(GOAL): Return the listing below verbatim. Pictures do not belong in the copy.

(MATERIAL):

↓

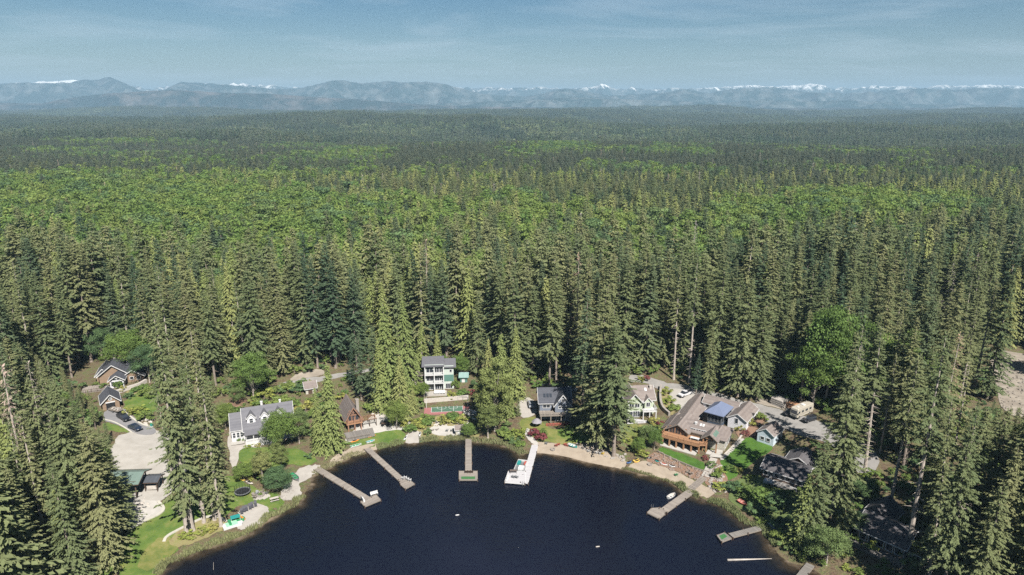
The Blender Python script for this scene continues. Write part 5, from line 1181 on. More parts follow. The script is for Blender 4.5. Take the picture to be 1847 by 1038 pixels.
# white shed
h, w_ = house('white_shed', 'small white shed tinted shade blue with two dark windows on the bright lawn', (1365, 796), (1394, 806), 'shed')
gable(h, 0, w_, 0, 6.4, -1.5, 3.4, 5.0, 'y', W_SHADEBLUE, R_PINK, oh=.3)
window(h, w_ * .32, 0, 1.1, 1.0, .9, '-y'); window(h, w_ * .68, 0, 1.1, 1.0, .9, '-y'); window(h, w_, 4.2, 1.0, .8, .9, '+x')

# ---- brown cottage
h, w_ = house('brown_cottage', 'brown cottage with mossy dark roof and long row of windows', (1374, 861), (1428, 877))
gable(h, 0, w_ + 3, 0, 9.0, -3, 3.0, 4.6, 'x', W_BROWN, R_BROWN, oh=.6); gable(h, w_ * .45, w_ + 2.5, 8.5, 15, -3, 2.8, 4.7, 'y', W_BROWN, R_BROWN, oh=.5)
for j in range(8): window(h, .9 + j * 1.45, 0, 1.1, 1.05, 1.3, '-y')
deck(h, [(w_ * .3, -3), (w_ + 2, -3), (w_ + 2, -.05), (w_ * .3, -.05)], .5, M_PIERG); railing(h, [(w_ * .3 + .1, -.2), (w_ * .3 + .1, -2.9), (w_ + 1.9, -2.9)], .5, M_WHITE)
posts(h, [(w_ * .32, -2.8), (w_ * .65, -2.8), (w_, -2.8)], -2, .4, M_WOOD)
t = thing('spa_cover', 'white covered spa tub beside the brown cottage deck', 'hot tub', on(h, 2.3, -1.6, -.3), h.rotation_euler.z)
MB().prism([(-1.1, -.9), (1.1, -.9), (1.1, .9), (-1.1, .9)], 0, .8).build('shell', M_WHITEP, t); MB().prism([(-1.16, -.96), (1.16, -.96), (1.16, .96), (-1.16, .96)], .8, .95).build('cover', M_WHITE, t)
# ---- lower right house
h, w_ = house('shaded_lakeside_house', 'shaded grey roofed house with long railed deck at the lower right', (1545, 975), (1628, 1012))
gable(h, 0, w_, 0, 9, -3, 3.6, 5.8, 'x', W_TAN, R_BROWN, oh=.7); gable(h, -2, 3.8, 6, 15, -3, 3.3, 5.8, 'y', W_TAN, R_BROWN, oh=.6)
for j in range(7): window(h, 1.2 + j * 1.9, 0, 1.0, 1.3, 1.7, '-y')
deck(h, [(-2, -3.2), (w_ + 1, -3.2), (w_ + 1, -.05), (-2, -.05)], .3, M_PIERG); railing(h, [(-1.9, -.2), (-1.9, -3.1), (w_ + .9, -3.1)], .3, M_WOOD)
posts(h, [(-1.8 + i_ * 2.6, -3.0) for i_ in range(7)], -3, .2, M_WOOD, .13)

# ---- log shelter
h, w_ = house('log_shelter', 'open log shelter with green metal roof at the edge of the gravel yard', (205, 898), (247, 899), 'shelter')
gable(h, -3.0, w_ + .4, 0, 6.0, 0, 4.3, 5.4, 'x', None, R_GREEN, oh=.9, trim=M_DWOOD)
for x_, y_ in ((w_, .1), (w_ - 2.2, .1), (w_, 5.9), (w_ - 4.6, .1), (-2.5, .1), (-2.5, 5.9), (w_ - 4.6, 5.9)): MB().tube((x_, y_, -1), (x_, y_, 4.3), .2, .17).build('log_post', M_DWOOD, h, smooth=True)
bb = MB(); bar(bb, (-3, .1, 4.25), (w_ + .4, .1, 4.25), .25, .3); bar(bb, (-3, 5.9, 4.25), (w_ + .4, 5.9, 4.25), .25, .3); bb.build('beam', M_DWOOD, h)
walls(h, -2.6, w_ - 4.7, .3, 5.7, -1, 2.8, W_LOG)
gable(h, w_ + .8, w_ + 4.2, 2.6, 6.4, 0, 2.6, 3.2, 'x', None, mat_lines('dark_metal_roof', (.06, .065, .075), (.045, .05, .06), .5, 'x', .5), oh=.3, trim=M_DWOOD)
posts(h, [(w_ + 1, 2.8), (w_ + 4, 2.8), (w_ + 4, 6.2)], -1, 2.6, M_DWOOD, .1)
wd = MB()
for i_ in range(5):
    for j in range(3): wd.tube((w_ + 1.2, 3.2 + i_ * .5, .2 + j * .38), (w_ + 3.6, 3.2 + i_ * .5, .2 + j * .38), .18, n=6)
o_ = wd.build('firewood', M_STONEL); o_.parent = None; o_.location = h.location; o_.rotation_euler = h.rotation_euler; tag(o_, 'stacked firewood logs under the small dark roof beside the log shelter', kind='stuff')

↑

(SOLUTION TO THIS EXERCISE):
The Blender Python script for this scene continues. Write part 5, from line 1181 on. More parts follow. The script is for Blender 4.5. Take the picture to be 1847 by 1038 pixels.
# white shed
h, w_ = house('white_shed', 'small white shed tinted shade blue with two dark windows on the bright lawn', (1365, 796), (1394, 806), 'shed')
gable(h, 0, w_, 0, 6.4, -1.5, 3.4, 5.0, 'y', W_SHADEBLUE, R_PINK, oh=.3)
window(h, w_ * .32, 0, 1.1, 1.0, .9, '-y'); window(h, w_ * .68, 0, 1.1, 1.0, .9, '-y'); window(h, w_, 4.2, 1.0, .8, .9, '+x')

# ---- brown cottage
h, w_ = house('brown_cottage', 'brown cottage with mossy dark roof and long row of windows', (1374, 861), (1428, 877))
gable(h, 0, w_ + 3, 0, 9.0, -3, 3.0, 4.6, 'x', W_BROWN, R_BROWN, oh=.6); gable(h, w_ * .45, w_ + 2.5, 8.5, 15, -3, 2.8, 4.7, 'y', W_BROWN, R_BROWN, oh=.5)
for j in range(8): window(h, .9 + j * 1.45, 0, 1.1, 1.05, 1.3, '-y')
deck(h, [(w_ * .3, -3), (w_ + 2, -3), (w_ + 2, -.05), (w_ * .3, -.05)], .5, M_PIERG); railing(h, [(w_ * .3 + .1, -.2), (w_ * .3 + .1, -2.9), (w_ + 1.9, -2.9)], .5, M_WHITE)
posts(h, [(w_ * .32, -2.8), (w_ * .65, -2.8), (w_, -2.8)], -2, .4, M_WOOD)
t = thing('spa_cover', 'white covered spa tub beside the brown cottage deck', 'hot tub', on(h, 2.3, -1.6, -.3), h.rotation_euler.z)
MB().prism([(-1.1, -.9), (1.1, -.9), (1.1, .9), (-1.1, .9)], 0, .8).build('shell', M_WHITEP, t); MB().prism([(-1.16, -.96), (1.16, -.96), (1.16, .96), (-1.16, .96)], .8, .95).build('cover', M_WHITE, t)
# ---- lower right house
h, w_ = house('shaded_lakeside_house', 'shaded grey roofed house with long railed deck at the lower right', (1545, 975), (1628, 1012))
gable(h, 0, w_, 0, 9, -3, 3.6, 5.8, 'x', W_TAN, R_BROWN, oh=.7); gable(h, -2, 3.8, 6, 15, -3, 3.3, 5.8, 'y', W_TAN, R_BROWN, oh=.6)
for j in range(7): window(h, 1.2 + j * 1.9, 0, 1.0, 1.3, 1.7, '-y')
deck(h, [(-2, -3.2), (w_ + 1, -3.2), (w_ + 1, -.05), (-2, -.05)], .3, M_PIERG); railing(h, [(-1.9, -.2), (-1.9, -3.1), (w_ + .9, -3.1)], .3, M_WOOD)
posts(h, [(-1.8 + i_ * 2.6, -3.0) for i_ in range(7)], -3, .2, M_WOOD, .13)

# ---- log shelter
h, w_ = house('log_shelter', 'open log shelter with green metal roof at the edge of the gravel yard', (205, 898), (247, 899), 'shelter')
gable(h, -3.0, w_ + .4, 0, 6.0, 0, 4.3, 5.4, 'x', None, R_GREEN, oh=.9, trim=M_DWOOD)
for x_, y_ in ((w_, .1), (w_ - 2.2, .1), (w_, 5.9), (w_ - 4.6, .1), (-2.5, .1), (-2.5, 5.9), (w_ - 4.6, 5.9)): MB().tube((x_, y_, -1), (x_, y_, 4.3), .2, .17).build('log_post', M_DWOOD, h, smooth=True)
bb = MB(); bar(bb, (-3, .1, 4.25), (w_ + .4, .1, 4.25), .25, .3); bar(bb, (-3, 5.9, 4.25), (w_ + .4, 5.9, 4.25), .25, .3); bb.build('beam', M_DWOOD, h)
walls(h, -2.6, w_ - 4.7, .3, 5.7, -1, 2.8, W_LOG)
gable(h, w_ + .8, w_ + 4.2, 2.6, 6.4, 0, 2.6, 3.2, 'x', None, mat_lines('dark_metal_roof', (.06, .065, .075), (.045, .05, .06), .5, 'x', .5), oh=.3, trim=M_DWOOD)
posts(h, [(w_ + 1, 2.8), (w_ + 4, 2.8), (w_ + 4, 6.2)], -1, 2.6, M_DWOOD, .1)
wd = MB()
for i_ in range(5):
    for j in range(3): wd.tube((w_ + 1.2, 3.2 + i_ * .5, .2 + j * .38), (w_ + 3.6, 3.2 + i_ * .5, .2 + j * .38), .18, n=6)
o_ = wd.build('firewood', M_STONEL); o_.parent = None; o_.location = h.location; o_.rotation_euler = h.rotation_euler; tag(o_, 'stacked firewood logs under the small dark roof beside the log shelter', kind='stuff')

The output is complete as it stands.